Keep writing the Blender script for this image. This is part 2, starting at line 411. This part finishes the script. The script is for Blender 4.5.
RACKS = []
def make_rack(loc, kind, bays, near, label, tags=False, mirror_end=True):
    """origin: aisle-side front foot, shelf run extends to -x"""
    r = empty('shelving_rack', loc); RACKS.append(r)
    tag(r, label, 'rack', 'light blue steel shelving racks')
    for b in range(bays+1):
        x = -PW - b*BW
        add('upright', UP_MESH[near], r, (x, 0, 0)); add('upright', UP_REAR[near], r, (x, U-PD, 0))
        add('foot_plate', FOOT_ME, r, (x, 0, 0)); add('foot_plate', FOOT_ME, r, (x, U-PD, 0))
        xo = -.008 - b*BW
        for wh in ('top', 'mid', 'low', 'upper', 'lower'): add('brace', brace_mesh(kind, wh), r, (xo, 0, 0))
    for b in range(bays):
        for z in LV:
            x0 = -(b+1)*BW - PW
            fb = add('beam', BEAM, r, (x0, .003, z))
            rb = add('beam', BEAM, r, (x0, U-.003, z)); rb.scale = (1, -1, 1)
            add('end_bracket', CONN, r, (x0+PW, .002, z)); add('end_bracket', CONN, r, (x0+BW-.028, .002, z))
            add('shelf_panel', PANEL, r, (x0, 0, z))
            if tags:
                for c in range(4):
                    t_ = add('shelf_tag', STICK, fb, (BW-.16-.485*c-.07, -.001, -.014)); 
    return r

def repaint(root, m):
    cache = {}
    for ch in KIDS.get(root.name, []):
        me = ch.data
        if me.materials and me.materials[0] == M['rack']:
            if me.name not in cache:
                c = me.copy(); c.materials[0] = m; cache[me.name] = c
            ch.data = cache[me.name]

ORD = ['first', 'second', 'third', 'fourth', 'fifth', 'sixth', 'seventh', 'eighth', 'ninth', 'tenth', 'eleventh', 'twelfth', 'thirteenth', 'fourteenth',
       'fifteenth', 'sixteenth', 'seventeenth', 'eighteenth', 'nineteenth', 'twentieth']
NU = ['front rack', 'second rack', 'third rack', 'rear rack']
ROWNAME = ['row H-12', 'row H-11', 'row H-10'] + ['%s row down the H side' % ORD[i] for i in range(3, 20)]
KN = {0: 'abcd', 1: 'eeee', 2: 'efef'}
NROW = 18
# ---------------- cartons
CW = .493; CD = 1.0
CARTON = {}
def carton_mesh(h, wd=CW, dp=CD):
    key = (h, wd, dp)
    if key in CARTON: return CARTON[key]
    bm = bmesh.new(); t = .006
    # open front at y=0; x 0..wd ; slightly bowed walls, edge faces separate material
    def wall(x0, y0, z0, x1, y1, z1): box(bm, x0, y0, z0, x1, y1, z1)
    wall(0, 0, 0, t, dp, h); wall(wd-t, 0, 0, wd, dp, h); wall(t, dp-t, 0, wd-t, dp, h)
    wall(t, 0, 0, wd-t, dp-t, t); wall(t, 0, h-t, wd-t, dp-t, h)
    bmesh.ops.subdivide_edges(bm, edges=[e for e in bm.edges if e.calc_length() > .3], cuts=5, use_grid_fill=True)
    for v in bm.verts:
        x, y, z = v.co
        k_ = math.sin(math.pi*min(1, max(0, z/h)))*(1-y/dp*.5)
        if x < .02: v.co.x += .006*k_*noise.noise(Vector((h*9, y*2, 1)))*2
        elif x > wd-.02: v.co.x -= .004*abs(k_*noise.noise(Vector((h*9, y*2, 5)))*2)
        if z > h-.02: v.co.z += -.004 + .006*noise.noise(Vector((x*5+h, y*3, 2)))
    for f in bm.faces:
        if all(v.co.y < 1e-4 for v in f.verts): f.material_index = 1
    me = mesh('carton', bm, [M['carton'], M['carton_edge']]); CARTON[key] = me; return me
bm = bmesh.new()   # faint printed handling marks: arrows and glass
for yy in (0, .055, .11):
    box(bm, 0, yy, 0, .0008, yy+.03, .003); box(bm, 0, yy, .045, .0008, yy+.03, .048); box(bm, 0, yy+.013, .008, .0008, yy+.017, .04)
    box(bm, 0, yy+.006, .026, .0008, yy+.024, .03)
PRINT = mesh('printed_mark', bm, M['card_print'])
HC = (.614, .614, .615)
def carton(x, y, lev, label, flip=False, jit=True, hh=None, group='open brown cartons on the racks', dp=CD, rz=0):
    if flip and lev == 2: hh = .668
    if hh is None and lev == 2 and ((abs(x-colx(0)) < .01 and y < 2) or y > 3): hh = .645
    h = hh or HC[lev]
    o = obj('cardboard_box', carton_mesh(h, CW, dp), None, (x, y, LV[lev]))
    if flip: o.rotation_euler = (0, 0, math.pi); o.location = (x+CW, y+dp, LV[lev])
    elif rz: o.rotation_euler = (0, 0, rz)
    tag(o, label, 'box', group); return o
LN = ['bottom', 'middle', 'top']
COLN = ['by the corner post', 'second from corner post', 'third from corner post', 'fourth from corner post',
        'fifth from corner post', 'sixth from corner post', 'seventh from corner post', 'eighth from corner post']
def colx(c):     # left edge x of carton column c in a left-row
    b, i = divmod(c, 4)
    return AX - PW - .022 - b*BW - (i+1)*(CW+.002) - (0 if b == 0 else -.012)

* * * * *

**Your objective**
Reproduce the listing shown above in its entirety, exactly.

**Written response**
Keep writing the Blender script for this image. This is part 2, starting at line 411. This part finishes the script. The script is for Blender 4.5.
RACKS = []
def make_rack(loc, kind, bays, near, label, tags=False, mirror_end=True):
    """origin: aisle-side front foot, shelf run extends to -x"""
    r = empty('shelving_rack', loc); RACKS.append(r)
    tag(r, label, 'rack', 'light blue steel shelving racks')
    for b in range(bays+1):
        x = -PW - b*BW
        add('upright', UP_MESH[near], r, (x, 0, 0)); add('upright', UP_REAR[near], r, (x, U-PD, 0))
        add('foot_plate', FOOT_ME, r, (x, 0, 0)); add('foot_plate', FOOT_ME, r, (x, U-PD, 0))
        xo = -.008 - b*BW
        for wh in ('top', 'mid', 'low', 'upper', 'lower'): add('brace', brace_mesh(kind, wh), r, (xo, 0, 0))
    for b in range(bays):
        for z in LV:
            x0 = -(b+1)*BW - PW
            fb = add('beam', BEAM, r, (x0, .003, z))
            rb = add('beam', BEAM, r, (x0, U-.003, z)); rb.scale = (1, -1, 1)
            add('end_bracket', CONN, r, (x0+PW, .002, z)); add('end_bracket', CONN, r, (x0+BW-.028, .002, z))
            add('shelf_panel', PANEL, r, (x0, 0, z))
            if tags:
                for c in range(4):
                    t_ = add('shelf_tag', STICK, fb, (BW-.16-.485*c-.07, -.001, -.014)); 
    return r

def repaint(root, m):
    cache = {}
    for ch in KIDS.get(root.name, []):
        me = ch.data
        if me.materials and me.materials[0] == M['rack']:
            if me.name not in cache:
                c = me.copy(); c.materials[0] = m; cache[me.name] = c
            ch.data = cache[me.name]

ORD = ['first', 'second', 'third', 'fourth', 'fifth', 'sixth', 'seventh', 'eighth', 'ninth', 'tenth', 'eleventh', 'twelfth', 'thirteenth', 'fourteenth',
       'fifteenth', 'sixteenth', 'seventeenth', 'eighteenth', 'nineteenth', 'twentieth']
NU = ['front rack', 'second rack', 'third rack', 'rear rack']
ROWNAME = ['row H-12', 'row H-11', 'row H-10'] + ['%s row down the H side' % ORD[i] for i in range(3, 20)]
KN = {0: 'abcd', 1: 'eeee', 2: 'efef'}
NROW = 18
# ---------------- cartons
CW = .493; CD = 1.0
CARTON = {}
def carton_mesh(h, wd=CW, dp=CD):
    key = (h, wd, dp)
    if key in CARTON: return CARTON[key]
    bm = bmesh.new(); t = .006
    # open front at y=0; x 0..wd ; slightly bowed walls, edge faces separate material
    def wall(x0, y0, z0, x1, y1, z1): box(bm, x0, y0, z0, x1, y1, z1)
    wall(0, 0, 0, t, dp, h); wall(wd-t, 0, 0, wd, dp, h); wall(t, dp-t, 0, wd-t, dp, h)
    wall(t, 0, 0, wd-t, dp-t, t); wall(t, 0, h-t, wd-t, dp-t, h)
    bmesh.ops.subdivide_edges(bm, edges=[e for e in bm.edges if e.calc_length() > .3], cuts=5, use_grid_fill=True)
    for v in bm.verts:
        x, y, z = v.co
        k_ = math.sin(math.pi*min(1, max(0, z/h)))*(1-y/dp*.5)
        if x < .02: v.co.x += .006*k_*noise.noise(Vector((h*9, y*2, 1)))*2
        elif x > wd-.02: v.co.x -= .004*abs(k_*noise.noise(Vector((h*9, y*2, 5)))*2)
        if z > h-.02: v.co.z += -.004 + .006*noise.noise(Vector((x*5+h, y*3, 2)))
    for f in bm.faces:
        if all(v.co.y < 1e-4 for v in f.verts): f.material_index = 1
    me = mesh('carton', bm, [M['carton'], M['carton_edge']]); CARTON[key] = me; return me
bm = bmesh.new()   # faint printed handling marks: arrows and glass
for yy in (0, .055, .11):
    box(bm, 0, yy, 0, .0008, yy+.03, .003); box(bm, 0, yy, .045, .0008, yy+.03, .048); box(bm, 0, yy+.013, .008, .0008, yy+.017, .04)
    box(bm, 0, yy+.006, .026, .0008, yy+.024, .03)
PRINT = mesh('printed_mark', bm, M['card_print'])
HC = (.614, .614, .615)
def carton(x, y, lev, label, flip=False, jit=True, hh=None, group='open brown cartons on the racks', dp=CD, rz=0):
    if flip and lev == 2: hh = .668
    if hh is None and lev == 2 and ((abs(x-colx(0)) < .01 and y < 2) or y > 3): hh = .645
    h = hh or HC[lev]
    o = obj('cardboard_box', carton_mesh(h, CW, dp), None, (x, y, LV[lev]))
    if flip: o.rotation_euler = (0, 0, math.pi); o.location = (x+CW, y+dp, LV[lev])
    elif rz: o.rotation_euler = (0, 0, rz)
    tag(o, label, 'box', group); return o
LN = ['bottom', 'middle', 'top']
COLN = ['by the corner post', 'second from corner post', 'third from corner post', 'fourth from corner post',
        'fifth from corner post', 'sixth from corner post', 'seventh from corner post', 'eighth from corner post']
def colx(c):     # left edge x of carton column c in a left-row
    b, i = divmod(c, 4)
    return AX - PW - .022 - b*BW - (i+1)*(CW+.002) - (0 if b == 0 else -.012)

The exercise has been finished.